NaPoWriMo Prompt: Today, rather than being casual, I challenge you to get
rather classically formal, and compose a poem in Sapphics.
These are quatrains whose first three lines have eleven syllables, and the
fourth, just five. There is also a very strict meter that alternates trochees
(a two-syllable foot, with the first syllable stressed, and the second
unstressed) and dactyls (a three-syllable foot, with the first syllable
stressed and the remainder unstressed). The first three lines consist of two
trochees, a dactyl, and two more trochees. The fourth line is a dactyl,
followed by a trochee.
Well, I certainly can count syllables, so my poem qualifies on that count (pun intended). However, as for the trochees and dactyls, I gave up. Lazy modern poet...
Lesvos
That day I first saw Sappho’s island of birth,
Greek sun rose hot even at dawn’s blue hour.

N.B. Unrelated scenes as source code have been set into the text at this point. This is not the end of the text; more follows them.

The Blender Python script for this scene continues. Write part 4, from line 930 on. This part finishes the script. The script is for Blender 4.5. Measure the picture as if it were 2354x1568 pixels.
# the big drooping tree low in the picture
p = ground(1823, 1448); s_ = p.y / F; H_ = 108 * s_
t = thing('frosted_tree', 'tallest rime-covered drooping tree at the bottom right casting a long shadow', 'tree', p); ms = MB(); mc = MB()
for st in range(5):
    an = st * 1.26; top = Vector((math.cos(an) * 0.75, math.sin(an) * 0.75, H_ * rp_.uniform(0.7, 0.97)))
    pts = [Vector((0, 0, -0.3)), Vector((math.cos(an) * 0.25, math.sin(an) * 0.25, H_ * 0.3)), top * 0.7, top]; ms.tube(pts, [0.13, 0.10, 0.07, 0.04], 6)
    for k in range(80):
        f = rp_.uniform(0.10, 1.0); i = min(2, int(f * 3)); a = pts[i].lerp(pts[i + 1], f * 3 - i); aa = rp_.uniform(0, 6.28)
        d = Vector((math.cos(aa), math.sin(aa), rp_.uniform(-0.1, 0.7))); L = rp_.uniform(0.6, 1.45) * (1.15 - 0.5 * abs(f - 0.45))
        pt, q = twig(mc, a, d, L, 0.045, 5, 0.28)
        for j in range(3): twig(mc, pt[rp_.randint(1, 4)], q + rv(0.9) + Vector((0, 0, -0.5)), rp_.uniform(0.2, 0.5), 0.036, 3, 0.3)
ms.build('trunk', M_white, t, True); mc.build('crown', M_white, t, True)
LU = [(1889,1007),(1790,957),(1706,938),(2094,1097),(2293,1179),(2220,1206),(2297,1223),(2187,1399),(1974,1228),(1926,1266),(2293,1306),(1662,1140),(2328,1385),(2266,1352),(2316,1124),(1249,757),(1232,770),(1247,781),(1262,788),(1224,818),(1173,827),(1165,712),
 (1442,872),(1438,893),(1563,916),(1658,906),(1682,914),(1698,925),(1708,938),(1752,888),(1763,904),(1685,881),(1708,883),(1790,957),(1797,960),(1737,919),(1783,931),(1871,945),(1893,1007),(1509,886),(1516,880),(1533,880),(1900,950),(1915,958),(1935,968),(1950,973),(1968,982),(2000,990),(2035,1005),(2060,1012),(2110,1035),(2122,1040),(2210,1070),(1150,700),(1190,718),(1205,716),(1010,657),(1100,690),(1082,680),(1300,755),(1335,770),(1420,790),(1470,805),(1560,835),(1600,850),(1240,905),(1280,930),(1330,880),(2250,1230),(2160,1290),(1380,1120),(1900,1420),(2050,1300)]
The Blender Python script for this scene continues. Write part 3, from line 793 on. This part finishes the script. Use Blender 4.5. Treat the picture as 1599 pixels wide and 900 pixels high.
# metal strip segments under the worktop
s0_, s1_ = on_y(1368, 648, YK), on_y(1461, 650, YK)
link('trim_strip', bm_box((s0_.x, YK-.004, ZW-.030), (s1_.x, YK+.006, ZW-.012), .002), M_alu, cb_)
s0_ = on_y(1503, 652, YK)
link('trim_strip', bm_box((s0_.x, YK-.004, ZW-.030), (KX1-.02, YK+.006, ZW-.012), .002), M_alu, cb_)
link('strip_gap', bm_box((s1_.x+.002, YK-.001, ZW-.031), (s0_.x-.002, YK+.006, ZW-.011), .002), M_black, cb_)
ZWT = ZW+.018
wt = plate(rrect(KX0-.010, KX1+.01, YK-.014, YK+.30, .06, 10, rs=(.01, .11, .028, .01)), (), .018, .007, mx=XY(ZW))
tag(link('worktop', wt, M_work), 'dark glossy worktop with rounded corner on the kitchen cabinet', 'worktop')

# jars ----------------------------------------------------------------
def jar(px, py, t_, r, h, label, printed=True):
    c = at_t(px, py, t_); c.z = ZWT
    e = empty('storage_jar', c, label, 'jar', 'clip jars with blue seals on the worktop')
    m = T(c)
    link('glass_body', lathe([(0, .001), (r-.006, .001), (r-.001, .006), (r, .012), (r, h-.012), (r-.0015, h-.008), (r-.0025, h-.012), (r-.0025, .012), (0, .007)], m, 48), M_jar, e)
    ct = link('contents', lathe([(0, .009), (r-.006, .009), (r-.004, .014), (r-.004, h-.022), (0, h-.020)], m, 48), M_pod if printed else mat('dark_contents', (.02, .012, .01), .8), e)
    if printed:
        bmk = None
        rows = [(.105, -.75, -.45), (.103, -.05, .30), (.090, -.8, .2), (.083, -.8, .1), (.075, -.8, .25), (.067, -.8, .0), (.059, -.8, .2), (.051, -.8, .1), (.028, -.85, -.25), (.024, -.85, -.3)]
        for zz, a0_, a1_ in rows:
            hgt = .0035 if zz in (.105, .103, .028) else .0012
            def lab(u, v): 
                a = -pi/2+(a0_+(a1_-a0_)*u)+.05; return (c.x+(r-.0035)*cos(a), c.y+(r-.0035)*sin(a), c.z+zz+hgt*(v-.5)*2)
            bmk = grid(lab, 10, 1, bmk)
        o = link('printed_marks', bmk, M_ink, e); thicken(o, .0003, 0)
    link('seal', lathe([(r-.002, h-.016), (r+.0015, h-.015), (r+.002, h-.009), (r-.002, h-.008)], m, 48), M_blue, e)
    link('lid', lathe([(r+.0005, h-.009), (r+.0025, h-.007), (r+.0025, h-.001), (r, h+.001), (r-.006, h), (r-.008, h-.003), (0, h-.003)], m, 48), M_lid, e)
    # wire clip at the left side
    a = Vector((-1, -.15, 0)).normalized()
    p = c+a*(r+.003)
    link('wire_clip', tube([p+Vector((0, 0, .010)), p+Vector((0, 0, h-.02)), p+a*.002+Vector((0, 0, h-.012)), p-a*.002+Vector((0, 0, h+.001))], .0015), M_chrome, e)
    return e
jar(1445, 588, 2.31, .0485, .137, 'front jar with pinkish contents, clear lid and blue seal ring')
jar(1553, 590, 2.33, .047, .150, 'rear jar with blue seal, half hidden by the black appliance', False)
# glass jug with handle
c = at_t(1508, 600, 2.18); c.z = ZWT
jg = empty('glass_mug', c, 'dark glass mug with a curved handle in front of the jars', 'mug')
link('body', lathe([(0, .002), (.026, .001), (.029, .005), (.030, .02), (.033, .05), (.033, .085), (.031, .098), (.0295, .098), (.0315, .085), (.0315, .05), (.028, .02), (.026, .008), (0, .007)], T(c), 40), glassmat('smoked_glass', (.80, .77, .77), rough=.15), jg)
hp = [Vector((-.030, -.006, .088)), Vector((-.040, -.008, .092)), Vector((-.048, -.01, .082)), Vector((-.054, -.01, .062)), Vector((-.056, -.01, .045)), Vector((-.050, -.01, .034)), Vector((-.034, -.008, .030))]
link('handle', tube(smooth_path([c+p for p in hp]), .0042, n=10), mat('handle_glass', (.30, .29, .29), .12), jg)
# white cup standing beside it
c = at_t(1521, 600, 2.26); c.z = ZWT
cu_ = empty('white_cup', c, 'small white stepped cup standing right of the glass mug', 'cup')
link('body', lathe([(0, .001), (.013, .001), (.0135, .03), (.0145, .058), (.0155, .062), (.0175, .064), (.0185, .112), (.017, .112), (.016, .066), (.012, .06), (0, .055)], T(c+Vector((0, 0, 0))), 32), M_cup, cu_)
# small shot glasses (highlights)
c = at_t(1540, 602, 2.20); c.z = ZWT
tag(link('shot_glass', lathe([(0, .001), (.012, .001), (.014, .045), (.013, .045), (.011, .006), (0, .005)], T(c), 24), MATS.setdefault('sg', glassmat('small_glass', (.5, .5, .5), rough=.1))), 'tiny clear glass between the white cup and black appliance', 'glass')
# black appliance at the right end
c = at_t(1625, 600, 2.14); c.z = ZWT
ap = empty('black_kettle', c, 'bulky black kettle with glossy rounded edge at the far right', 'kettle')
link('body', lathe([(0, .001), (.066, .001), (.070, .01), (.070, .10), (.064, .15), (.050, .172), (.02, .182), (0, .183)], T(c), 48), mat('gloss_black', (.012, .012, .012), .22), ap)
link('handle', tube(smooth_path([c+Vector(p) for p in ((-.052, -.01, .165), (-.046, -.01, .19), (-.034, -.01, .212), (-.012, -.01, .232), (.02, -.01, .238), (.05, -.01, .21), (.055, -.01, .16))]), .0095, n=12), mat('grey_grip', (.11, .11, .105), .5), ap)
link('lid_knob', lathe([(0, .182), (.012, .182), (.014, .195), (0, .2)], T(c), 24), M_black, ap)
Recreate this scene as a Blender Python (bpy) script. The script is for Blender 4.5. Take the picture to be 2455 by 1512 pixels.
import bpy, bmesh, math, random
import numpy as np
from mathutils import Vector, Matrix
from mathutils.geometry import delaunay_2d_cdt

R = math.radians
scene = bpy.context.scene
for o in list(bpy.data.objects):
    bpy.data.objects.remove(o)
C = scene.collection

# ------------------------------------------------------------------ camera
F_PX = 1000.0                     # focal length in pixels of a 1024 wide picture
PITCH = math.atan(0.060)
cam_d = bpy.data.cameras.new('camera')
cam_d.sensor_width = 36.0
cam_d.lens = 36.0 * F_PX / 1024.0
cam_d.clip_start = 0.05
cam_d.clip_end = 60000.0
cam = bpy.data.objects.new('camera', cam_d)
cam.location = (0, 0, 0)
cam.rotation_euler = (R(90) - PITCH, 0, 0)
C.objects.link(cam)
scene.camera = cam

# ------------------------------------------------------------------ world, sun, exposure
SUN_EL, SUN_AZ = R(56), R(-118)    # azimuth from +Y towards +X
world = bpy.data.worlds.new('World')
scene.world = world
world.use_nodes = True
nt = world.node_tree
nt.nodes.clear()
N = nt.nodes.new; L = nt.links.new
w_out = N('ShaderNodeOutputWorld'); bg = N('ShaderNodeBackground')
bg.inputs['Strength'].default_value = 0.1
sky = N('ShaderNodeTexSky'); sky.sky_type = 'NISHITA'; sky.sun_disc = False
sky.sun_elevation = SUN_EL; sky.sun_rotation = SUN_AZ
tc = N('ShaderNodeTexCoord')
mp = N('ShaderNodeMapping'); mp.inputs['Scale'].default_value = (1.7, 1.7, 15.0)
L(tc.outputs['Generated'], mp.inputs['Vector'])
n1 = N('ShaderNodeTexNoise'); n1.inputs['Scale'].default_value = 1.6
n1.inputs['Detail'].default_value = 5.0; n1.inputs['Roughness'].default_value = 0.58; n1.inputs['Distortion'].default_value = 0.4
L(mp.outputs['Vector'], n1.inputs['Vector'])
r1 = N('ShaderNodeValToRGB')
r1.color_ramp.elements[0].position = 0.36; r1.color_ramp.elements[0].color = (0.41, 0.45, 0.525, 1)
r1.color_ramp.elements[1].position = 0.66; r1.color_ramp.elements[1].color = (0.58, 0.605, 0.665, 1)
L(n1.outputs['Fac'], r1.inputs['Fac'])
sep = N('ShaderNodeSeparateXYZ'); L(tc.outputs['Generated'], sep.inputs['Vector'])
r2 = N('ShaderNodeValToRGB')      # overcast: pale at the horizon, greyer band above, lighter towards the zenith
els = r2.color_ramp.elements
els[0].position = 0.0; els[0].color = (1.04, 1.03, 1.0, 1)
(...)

Scrub covered hills rolled
outside the dust caked car window. I drove on,
clutch crabby and grumbling like an old woman
stumbling on gravel.
To the sea I sped, past signs I couldn’t read.
On to the Aegean where Sappho had first
penned poems of love.
I should have studied some verses to recite,
but my throat ran dry. Words flew away, cinders
orange against blue.
Beautiful! Perfect evocation of Lesvos and the concrete details of the unreadable signs, the crabby clutch, the dry throat of the poet. I love this!